Two dancers play Mabel, the Cinderella figure. Callie Reiff, who plays the child version, must be only eleven or twelve. She is just amazing. She has a substantial solo and pulls it off flawlessly and with incredible grace. Ashley Bouder, as the older Mabel, is also wonderful, capturing a sprightliness that was palpable.
Maria Kowroski, as the movie star mother, had a regal grace that complements beautifully the dancers in the younger roles.
Stroman’s choreography is fascinating, surely making use of a lot of balletic maneuvers, but, as well, giving a healthy and fun dimension of theatricality to the whole enterprise.
Megan Fairchild as Florence, the hapless birth daughter of the vixen stepmother, is famously hooftied in her character’s comedic attempts at dance. Paired with Tyler Angle as the heartthrob, Billy Randolph, she can do no more than flop around in dizzyingly inane ways. It is pathetically delightful and Fairchild pulls off the thankless task wonderfully.

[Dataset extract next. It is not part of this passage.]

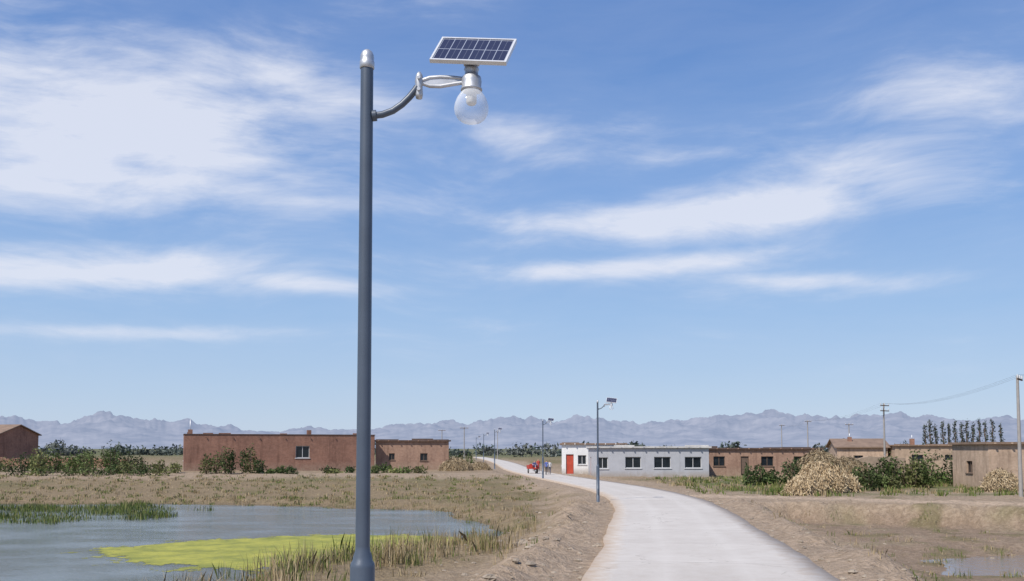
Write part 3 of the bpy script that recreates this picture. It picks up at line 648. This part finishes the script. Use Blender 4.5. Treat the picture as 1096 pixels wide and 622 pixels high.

Makin’ Whoopie! is a takeoff on a Buster Keaton theme with Joaquin de Luz as the Keaton-type character. His lithe grace combines with a kind of shuffling hesitancy to create a potent and heartfelt combination. Again, Stroman’s choreography has a Busby Berkeley everything-going-on-all-at-once energy while, at the same time, preserving a balletic integrity to each of the movements.
How nice to have such a convincing combination of classical technique and showbiz. It is superbly wrought, carefully tuned, and wonderfully entertaining.